За любой рассказ газета «Пост» теперь платила ему семьсот пятьдесят долларов, «Кольерс» предлагал тысячу, «Геральд» — семьсот пятьдесят за маленький рождественский рассказ; с журналом «Космополит» он подписал, договор на серию рассказов о Смоке Беллью, так он назвал героя; каждый рассказ — семьсот пятьдесят долларов. Макмиллан выпустил «Потерянный лик», сборник коротких рассказов, «Революцию», сборник очерков и «Время-не-ждет». «Потерянный лик» вызвал заслуженно теплые отзывы; это был удачный юмористический рассказ об Аляске, а наряду с ним — и «Доверие», «То место», «Куда ушел Маркус О’Брайен» и такие страстно-драматические вещи, как «Золотой луч» и «Костер». Таких вершин мастерства он не достигал со времени «Сына волка» и «Бога его отцов», первых своих сборников коротких рассказов. К «Революции», сборнику разнородных и неровных по качеству очерков, отнеслись равнодушно, зато отрадно было видеть, как приняли «Время-не-ждет» — впрочем, этого можно было ожидать.
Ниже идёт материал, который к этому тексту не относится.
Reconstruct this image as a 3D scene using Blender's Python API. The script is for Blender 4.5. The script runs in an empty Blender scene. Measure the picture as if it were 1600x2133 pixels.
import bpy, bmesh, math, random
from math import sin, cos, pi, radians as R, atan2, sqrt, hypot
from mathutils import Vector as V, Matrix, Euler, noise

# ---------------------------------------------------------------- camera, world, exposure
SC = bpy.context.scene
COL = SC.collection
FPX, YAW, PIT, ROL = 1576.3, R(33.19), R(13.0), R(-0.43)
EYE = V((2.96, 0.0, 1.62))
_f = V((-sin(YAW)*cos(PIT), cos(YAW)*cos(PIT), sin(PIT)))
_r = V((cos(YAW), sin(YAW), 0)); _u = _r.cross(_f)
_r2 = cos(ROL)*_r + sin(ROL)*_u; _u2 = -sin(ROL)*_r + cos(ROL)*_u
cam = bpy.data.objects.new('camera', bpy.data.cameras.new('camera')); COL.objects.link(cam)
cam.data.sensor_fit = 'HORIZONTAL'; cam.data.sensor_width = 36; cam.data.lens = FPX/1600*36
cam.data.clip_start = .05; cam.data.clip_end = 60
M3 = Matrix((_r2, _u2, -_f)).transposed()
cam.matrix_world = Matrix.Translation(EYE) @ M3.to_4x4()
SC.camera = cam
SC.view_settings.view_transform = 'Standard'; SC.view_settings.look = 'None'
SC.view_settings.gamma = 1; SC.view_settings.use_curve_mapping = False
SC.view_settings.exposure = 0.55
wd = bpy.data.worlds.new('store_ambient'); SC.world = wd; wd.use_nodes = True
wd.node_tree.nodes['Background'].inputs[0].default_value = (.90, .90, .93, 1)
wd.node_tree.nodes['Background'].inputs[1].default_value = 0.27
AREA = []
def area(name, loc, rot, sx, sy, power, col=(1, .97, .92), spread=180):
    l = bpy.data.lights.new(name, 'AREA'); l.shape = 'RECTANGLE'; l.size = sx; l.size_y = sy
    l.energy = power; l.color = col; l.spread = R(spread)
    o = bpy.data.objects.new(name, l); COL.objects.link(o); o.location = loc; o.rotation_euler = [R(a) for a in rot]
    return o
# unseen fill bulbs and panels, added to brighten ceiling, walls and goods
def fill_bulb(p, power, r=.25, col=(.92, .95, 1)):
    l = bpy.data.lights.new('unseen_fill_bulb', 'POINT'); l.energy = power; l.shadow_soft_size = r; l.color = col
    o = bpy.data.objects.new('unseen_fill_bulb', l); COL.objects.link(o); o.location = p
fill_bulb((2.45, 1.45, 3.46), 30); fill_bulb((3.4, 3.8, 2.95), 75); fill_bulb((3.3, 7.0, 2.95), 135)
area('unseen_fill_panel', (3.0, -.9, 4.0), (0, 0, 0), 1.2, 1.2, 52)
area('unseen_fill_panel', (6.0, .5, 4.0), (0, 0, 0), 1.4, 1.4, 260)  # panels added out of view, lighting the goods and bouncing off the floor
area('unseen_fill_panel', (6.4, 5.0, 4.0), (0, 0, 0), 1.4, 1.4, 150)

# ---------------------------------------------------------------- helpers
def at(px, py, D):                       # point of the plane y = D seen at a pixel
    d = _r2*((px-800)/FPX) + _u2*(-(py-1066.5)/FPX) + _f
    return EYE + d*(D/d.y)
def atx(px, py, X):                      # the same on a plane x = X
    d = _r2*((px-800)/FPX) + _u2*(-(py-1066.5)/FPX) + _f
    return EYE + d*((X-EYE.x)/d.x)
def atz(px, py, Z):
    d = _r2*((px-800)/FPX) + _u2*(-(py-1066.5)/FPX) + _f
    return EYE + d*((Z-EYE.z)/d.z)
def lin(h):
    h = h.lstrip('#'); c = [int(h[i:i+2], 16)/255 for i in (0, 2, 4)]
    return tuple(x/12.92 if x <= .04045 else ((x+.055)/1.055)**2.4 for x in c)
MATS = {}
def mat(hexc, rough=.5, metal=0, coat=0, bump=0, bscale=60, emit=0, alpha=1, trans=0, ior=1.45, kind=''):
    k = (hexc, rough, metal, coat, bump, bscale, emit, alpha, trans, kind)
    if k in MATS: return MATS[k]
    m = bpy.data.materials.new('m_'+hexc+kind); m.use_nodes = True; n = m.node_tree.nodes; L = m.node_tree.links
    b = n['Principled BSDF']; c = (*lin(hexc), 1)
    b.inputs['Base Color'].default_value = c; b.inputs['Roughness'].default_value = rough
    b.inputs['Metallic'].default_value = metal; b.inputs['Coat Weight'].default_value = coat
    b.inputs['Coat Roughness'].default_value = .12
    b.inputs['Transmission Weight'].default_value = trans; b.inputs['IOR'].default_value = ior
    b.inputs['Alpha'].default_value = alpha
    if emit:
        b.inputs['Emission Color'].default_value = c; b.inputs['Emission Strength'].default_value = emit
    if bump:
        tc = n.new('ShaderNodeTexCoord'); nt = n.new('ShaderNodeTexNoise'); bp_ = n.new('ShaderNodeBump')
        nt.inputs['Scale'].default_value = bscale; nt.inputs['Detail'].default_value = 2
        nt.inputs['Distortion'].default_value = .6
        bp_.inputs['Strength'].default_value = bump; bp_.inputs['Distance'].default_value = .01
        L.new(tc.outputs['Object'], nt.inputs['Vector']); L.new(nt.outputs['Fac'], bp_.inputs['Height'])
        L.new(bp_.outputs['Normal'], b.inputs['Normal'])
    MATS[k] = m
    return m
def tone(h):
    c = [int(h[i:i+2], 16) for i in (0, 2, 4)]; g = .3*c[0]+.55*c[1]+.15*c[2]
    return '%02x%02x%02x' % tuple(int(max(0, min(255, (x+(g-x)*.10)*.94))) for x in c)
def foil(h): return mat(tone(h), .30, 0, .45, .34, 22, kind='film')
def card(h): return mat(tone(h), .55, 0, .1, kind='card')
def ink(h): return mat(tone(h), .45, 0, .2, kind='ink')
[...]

Сочетая в себе силу, энергию, сосредоточенность и, наконец, талант, он совершил то, что по плечу лишь титану: из глубин пропасти, где на дне ждет смерть и разрушение, поднялся на такие высоты, каких не достигал ни один писатель Америки, и ушло на это меньше года.
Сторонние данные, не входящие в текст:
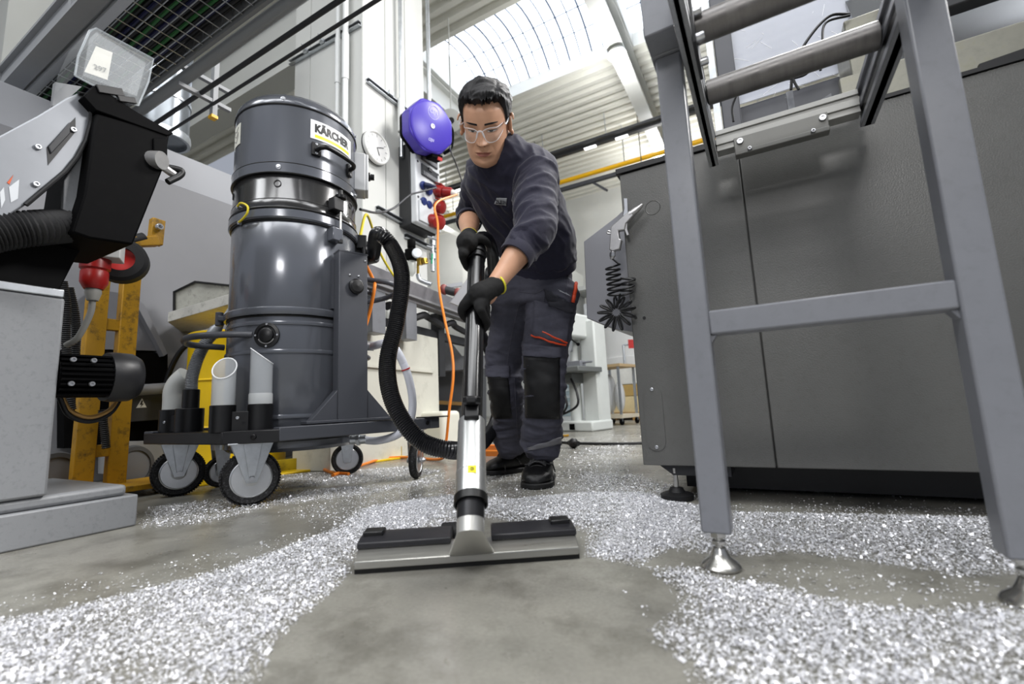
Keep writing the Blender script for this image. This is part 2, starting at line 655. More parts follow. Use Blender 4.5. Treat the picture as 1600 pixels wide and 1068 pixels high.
for zz in (2.02, 1.88):
    part('fitting', MB().cyl((PX1 + 0.03, 3.55, zz - 0.03), (PX1 + 0.03, 3.55, zz + 0.03), 0.034, n=8), M_galv, tt)

# lamps in the roof and pipe runs far behind the worker
for lx, ly, lz, lab in ((-1.66, 7.35, 6.36, 'glowing round lamp under the beam beside the big roof light'), (-1.72, 11.4, 6.36, 'glowing round lamp far back above the grey cabinet'), (-8.9, 11.5, 6.36, 'glowing round lamp far back beside the socket box')):
    t = thing('high_bay_lamp', (lx, ly, lz), lab, 'lamp')
    part('housing', MB().lathe([(0.05, 0.10), (0.14, 0.06), (0.17, 0.0), (0.165, -0.01)], (lx, ly, lz), n=20), M_beam, t)
    part('lens', MB().lathe([(0.0, -0.045), (0.09, -0.04), (0.155, -0.005)], (lx, ly, lz), n=20), M_lamp, t)
    l = bpy.data.lights.new('high_bay_light', 'POINT')
    l.energy = 170
    l.shadow_soft_size = 0.2
    lo = bpy.data.objects.new('high_bay_light', l)
    lo.location = (lx, ly, lz - 0.3)
    COL.objects.link(lo)
t = thing('gas_pipe', (-4, 10.45, 6.0), 'yellow pipe running under the roof far behind the worker', 'pipe')
part('pipe', MB().cyl((-14, 10.45, 6.0), (2, 10.45, 6.0), 0.055, n=12), M_yellow, t)
for x in (-7.5, -4.6, -2.4, 0.5):
    part('hanger', MB().cyl((x, 10.45, 6.0), (x, 10.45, RZ), 0.012, n=6), M_galv, t)
t = thing('light_trunking', (-3, 9.75, 6.3), 'black lighting trunking under the roof behind the worker', 'trunking')
part('trunk', MB().box(-14, 2, 9.70, 9.80, 6.27, 6.36).box(-14, 2, 9.55, 9.62, 6.30, 6.36), M_dark, t, smooth=0)
for x in (-2.25, -3.0, -6.8):
    part('lamp_strip', MB().box(x - 0.14, x + 0.14, 9.71, 9.79, 6.25, 6.268), mat('strip_lamp', '#ffffff', emit='#ffffff', estr=4), t, smooth=0)
for x in (-2.6, -4.2, -7.2):
    part('hanger', MB().cyl((x, 9.75, 6.3), (x - 0.02, 9.75, RZ), 0.012, n=6), M_galv, t)
t = thing('busbar_rail', (-3, 9.9, 5.5), 'black busbar rail with a hanging strut far behind the worker', 'rail')
part('rail', MB().box(-14, 2, 9.86, 9.94, 5.46, 5.55), M_dark, t, smooth=0)
part('hanging_strut', MB().bar((-3.05, 9.9, 5.47), (-2.72, 9.9, 5.17), 0.05, 0.05).bar((-2.72, 9.9, 5.12), (-2.72, 9.9, 5.42), 0.06, 0.06), M_dark, t, smooth=0)
for x in (-1.9, -4.5, -8):
    part('hanger', MB().cyl((x, 9.9, 5.5), (x, 9.9, RZ), 0.012, n=6), M_dark, t)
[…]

Жить кое-как в Уэйк Робине, на правах временных постояльцев становилось невмоготу. Пока достроится Дом Волка, пройдет не меньше двух лет, это было очевидно. И вот в июне 1911 года Джек решился на поступок, с которым оказались связанными самые счастливые и плодотворные годы его жизни, — купил расположенный в центре Колеровских виноградников участок земли, на котором стояла пустующая винодельня, запущенный дом и несколько подсобных строений. Джек распорядился, чтобы каменщики пристроили к дому поместительную столовую с огромным камином и широкую веранду для отдыха, затем расширил кухню и отремонтировал спальни и балконы, тоже служившие спальнями. Одну из комнат он приспособил под кабинет: уставил стены полками для книг, бумаг и картонных коробок с картотекой. Закрытая маленькая терраса, где он спал, выходила в уединенный тропический садик, разбитый перед домом; задняя веранда — на просторный двор, за которым стоял громадный амбар, частично переделанный под помещение для гостей, — девять уютных комнаток. Наката стал главным управляющим и нанял еще двух работников-японцев: одного — готовить, другого — убирать.
Дом на ранчо с самого начала оказался счастливой находкой: здесь каждый чувствовал себя просто, свободно и мог веселиться как вздумается. Еще в Уэйк Робине все дачи и палатки были заполнены друзьями и близкими Джека — ни одна койка не пустовала. Тут были и Джордж Стерлинг, и Клаудсли Джонс, и Джеме Хоппер, товарищи-социалисты, анархисты, корреспонденты, матросы, бродяги и еще какие-то приятели, не подходившие ни к одной категории. Теперь, когда создались подходящие условия, Джек стал созывать в гости весь белый свет. Каждый день сделался «средой открытых дверей». Кто бы ни приехал на запад — артист, литератор или философ, он обязательно хоть на пару дней заезжал на Бьюти Ранч — Ранчо Красоты — так Джек назвал свою усадьбу.